Looking at how they lie in the graph of $f$, by considering some still uncountable subsets who are in a bounded subset in the graph (e.g. restricting attention to some $y>\epsilon$), we can conclude that there must be uncountably many accumulation points in the graph of $f\vert_{\mathcal H(f)}$.
I then hoped to arrive at some contradiction like that countability would require them to be isolated, but the only thing I came up with was the following IMO quite interesting example:
(You may also just look at https://www.desmos.com/calculator/kq0cq1irmc)
Construct $f\colon [0,1]\to \mathbb R$ by partitioning $[0,1]=\bigcup_{n=1}^\infty [2^{-n},2^{-n+1})$ on which we consider $f_{2^{-n},2^{-n}}$ defined as follows:
\begin{align*} &f_{C,w}\colon [C,C+w]\to\mathbb R,\\ &f_{C,w}(x):= \begin{cases} C+\left(x-C\right)\ \sin^2\left(\frac{2\pi w}{x-C}\right), &x\in [C,C+w/2] \\ -\frac{4C}{w}\cdot\left(x-C-\frac{w}{2}\right)+C, &x\in [C+w/2,C+3w/4] \\ \frac{4\left(C+w\right)}{w}\cdot\left(x-C-\frac{3w}{4}\right)\ , &x\in [C+3w/4,C+w] \\ \end{cases} \end{align*}
It is a well-defined, continuous function taking the values
\begin{align*} f_{C,w}(C) = f_{C,w}(C+w/2) &= C\\ f_{C,w}(C+3w/4) &= 0\\ f_{C,w}(C+w) &= C+w. \end{align*}
Notably, a subset of $f_{C,w}^{-1}(C)$ is $\{C\}\cup \left\{C+\frac{2w}{n} \mid n\in\mathbb N_{\geq 4}\right\}$, making $C$ a horizontal limit point.

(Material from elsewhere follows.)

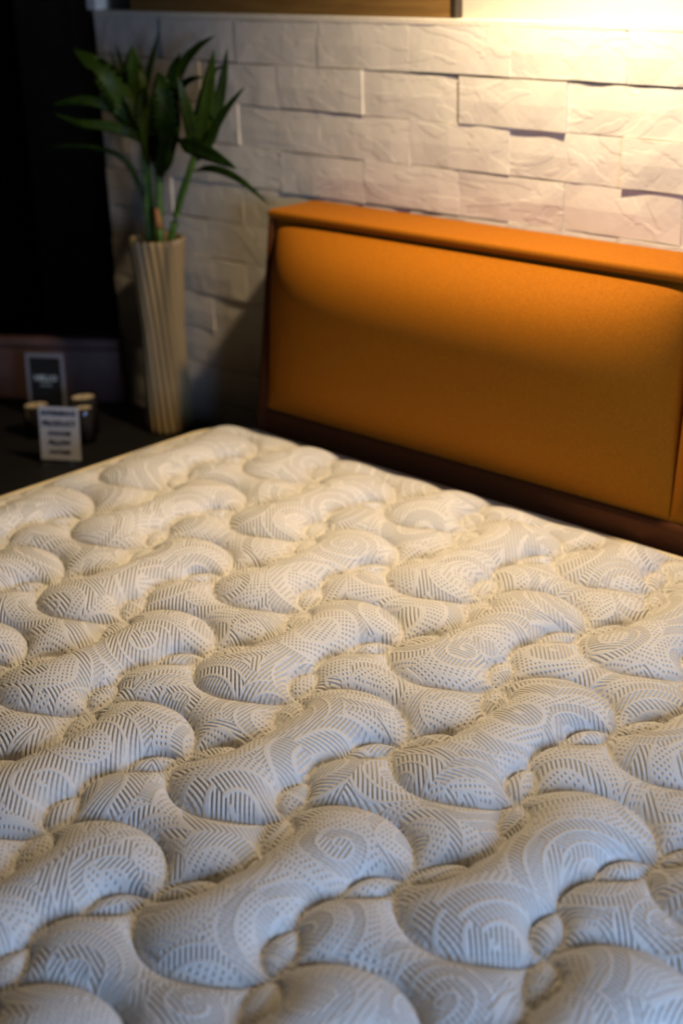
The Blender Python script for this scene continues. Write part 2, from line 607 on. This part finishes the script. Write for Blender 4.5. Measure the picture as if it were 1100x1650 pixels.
def quilt_cell():
    """Stitch lines of one repeat -> inflated height (periodic Poisson solve)."""
    hx, hy = CW / RES_X, CH / RES_Y
    lobe = []
    rad, off = .0809, .0650                             # round ends
    cx_, cy_ = .0780, .0853                             # corner where four lobes meet
    a1 = math.atan2(cy_ - off, cx_)
    arc = [(rad * math.cos(a), off + rad * math.sin(a)) for a in np.linspace(a1, math.pi / 2, 40)]
    side = spline([(.0400, -.0), (.0425, .014), (.0475, .0255), (.0455, .041), (.0445, .056), (.0530, .0735), (.0660, .0825), (cx_, cy_)], 60)
    lens_out = spline([(.0475, .0255), (.0605, .0330), (.0720, .0480), (.0778, .0650), (cx_, cy_)], 40)
    quarter = [arc, list(map(tuple, side)), list(map(tuple, lens_out))]
    mask = np.zeros((RES_Y, RES_X), bool)
    for ox, oy in ((0, 0), (CW / 2, CH / 2)):
        for sx in (1, -1):
            for sy in (1, -1):
                for c in quarter:
                    c = np.array(c) * (sx, sy) + (ox, oy)
                    for A, B in zip(c[:-1], c[1:]):
                        n = max(2, int(np.hypot(*(B - A)) / hx * 3))
                        t = np.linspace(0, 1, n)[:, None]
                        q = A + (B - A) * t
                        ix = np.round(q[:, 0] / hx).astype(int) % RES_X
                        iy = np.round(q[:, 1] / hy).astype(int) % RES_Y
                        mask[iy, ix] = True
    m2 = mask | np.roll(mask, 1, 0) | np.roll(mask, 1, 1)
    free = ~m2
    yy, xx = np.mgrid[0:RES_Y, 0:RES_X]
    red = ((xx + yy) % 2 == 0) & free
    blk = ((xx + yy) % 2 == 1) & free
    phi = np.zeros((RES_Y, RES_X))
    h2 = hx * hy
    for it in range(420):
        for s in (red, blk):
            nb = np.roll(phi, 1, 0) + np.roll(phi, -1, 0) + np.roll(phi, 1, 1) + np.roll(phi, -1, 1)
            new = phi + 1.9 * ((nb + h2) / 4 - phi)
            phi = np.where(s, new, phi)
    phi = np.maximum(phi, 0)
    h = 1.08 * np.sqrt(phi) ** 1.06
    # the small lens-shaped pads are stuffed firmer than their size
    gx, gy = (xx * hx + CW / 2) % CW - CW / 2, (yy * hy + CH / 2) % CH - CH / 2
    boost = np.ones_like(h)
    for ox, oy in ((0, 0), (CW / 2, CH / 2)):
        px = np.abs((gx - ox + CW / 2) % CW - CW / 2)
        py = np.abs((gy - oy + CH / 2) % CH - CH / 2)
        ins = np.zeros(px.shape, bool)
        lp = np.vstack([spline([(.0475, .0255), (.0605, .0330), (.0720, .0480), (.0778, .0650), (cx_, cy_)], 24),
                        spline([(cx_, cy_), (.0660, .0825), (.0530, .0735), (.0445, .056), (.0455, .041), (.0475, .0255)], 24)])
        for (x1, y1), (x2, y2) in zip(lp, np.roll(lp, -1, 0)):
            if y1 == y2: continue
            c = ((y1 > py) != (y2 > py)) & (px < (x2 - x1) * (py - y1) / (y2 - y1) + x1)
            ins ^= c
        boost[ins] = 1.35
    return h * boost


CELL = quilt_cell()
QX0, QY0 = .9327 - .0659, -1.1167 + .0595               # centre of one lobe


def quilt_h(X, Y):
    fx = ((X - QX0) / CW) % 1.0 * RES_X
    fy = ((Y - QY0) / CH) % 1.0 * RES_Y
    ix, iy = np.floor(fx).astype(int), np.floor(fy).astype(int)
    tx, ty = fx - ix, fy - iy
    ix0, ix1, iy0, iy1 = ix % RES_X, (ix + 1) % RES_X, iy % RES_Y, (iy + 1) % RES_Y
    return (CELL[iy0, ix0] * (1 - tx) * (1 - ty) + CELL[iy0, ix1] * tx * (1 - ty)
            + CELL[iy1, ix0] * (1 - tx) * ty + CELL[iy1, ix1] * tx * ty)


def edge_dist(X, Y):
    cx_, cy_ = (MX0 + MX1) / 2, (MY0 + MY1) / 2
    qx = np.abs(X - cx_) - ((MX1 - MX0) / 2 - RC)
    qy = np.abs(Y - cy_) - ((MY1 - MY0) / 2 - RC)
    out = np.hypot(np.maximum(qx, 0), np.maximum(qy, 0)) + np.minimum(np.maximum(qx, qy), 0) - RC
    return -out


mattress = empty('mattress', (.862, -1.0, .335))
tag(mattress, 'thick cream quilted mattress with swirling knit cover on the orange bed', 'mattress')
moff = Vector((-.862, 1.0, -.335))

STEP = .0023
nx, ny = int((MX1 - MX0) / STEP), int((MY1 - MY0) / STEP)
xs = np.linspace(MX0, MX1, nx + 1)
ys = np.linspace(MY0, MY1, ny + 1)
X, Y = np.meshgrid(xs, ys)
E_ = edge_dist(X, Y)
e1 = np.clip(E_ / .075, 0, 1)
e2 = np.clip((E_ - .006) / .09, 0, 1)
base = ZT - .006 - (ZT - .006 - ZTAPE) * (1 - e1) ** 2.2
Zs = base + quilt_h(X, Y) * e2 ** 1.2 * (2.2 - 1.2 * e2)
keep = E_ > -.0012
idx = -np.ones(X.shape, int)
idx[keep] = np.arange(keep.sum())
co = np.stack([X[keep], Y[keep], Zs[keep]], 1)
fq = keep[:-1, :-1] & keep[1:, :-1] & keep[:-1, 1:] & keep[1:, 1:]
quads = np.stack([idx[:-1, :-1][fq], idx[:-1, 1:][fq], idx[1:, 1:][fq], idx[1:, :-1][fq]], 1)
me = bpy.data.meshes.new('quilted_top')
me.vertices.add(len(co))
me.vertices.foreach_set('co', co.astype(np.float32).ravel())
me.loops.add(quads.size)
me.loops.foreach_set('vertex_index', quads.astype(np.int32).ravel())
me.polygons.add(len(quads))
me.polygons.foreach_set('loop_start', np.arange(0, quads.size, 4, dtype=np.int32))
me.polygons.foreach_set('use_smooth', np.ones(len(quads), bool))
me.update(calc_edges=True)
mesh_obj('quilted_top', me, M['knit'], mattress, moff)


def rrect(off, z, n=14):
    pts = []
    r = RC + off
    for cx_, cy_, a0 in ((MX1 - RC, MY1 - RC, 0), (MX0 + RC, MY1 - RC, 90), (MX0 + RC, MY0 + RC, 180), (MX1 - RC, MY0 + RC, 270)):
        for k in range(n + 1):
            a = math.radians(a0 + 90 * k / n)
            pts.append((cx_ + r * math.cos(a), cy_ + r * math.sin(a), z))
    return pts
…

Although this is not countably infinite in every horizontal fibre, it is an example of a function with a non-isolated horizontal accumulation point (0) where the value occurs countable infinitely often.
Weird, complicated attempt 2
I tried to weaken what is required by convergence to see what happens „before“ everything lands in the $\epsilon$-Strip. Convergence in this context means the nonemptiness of
$$ \mathcal C_\epsilon := \left\{\hat x\mid f((\hat x,\infty))\subseteq \pme\right\}, $$
which is just the region where the $\epsilon$-convergence-criterion holds. It is obviously upper directed. For all values excluded by this strip, namely $\im f \setminus \pme$, the countable cardinality must have its cause somewhere in $[0, \mathcal C_\epsilon]$. This suggests considering
$$ \mathcal C_\epsilon^n := \left\{ \hat x\bigm| \forall y\in \mathbb R\setminus \pme:\: \left| f^{-1}(y)\cap (\hat x, \infty) \right| \leq n \right\} $$
This just selects all points $\hat x$ for which $f\vert_{(\hat x,\infty)}$ maps everything into $\pme$ with the exception that each image point not in said interval may be reached at most $n$ times. We can easily observe $\mathcal C_\epsilon = \mathcal C_\epsilon^0$, and that $\mathcal C_\epsilon^n$ grows when making n larger.
However, I'm not sure what to look at after this, and especially, I'm not sure how the demand for $0$ to be in the domain may come into play.
Is there any (comparatively) simple, straightforward way to prove this?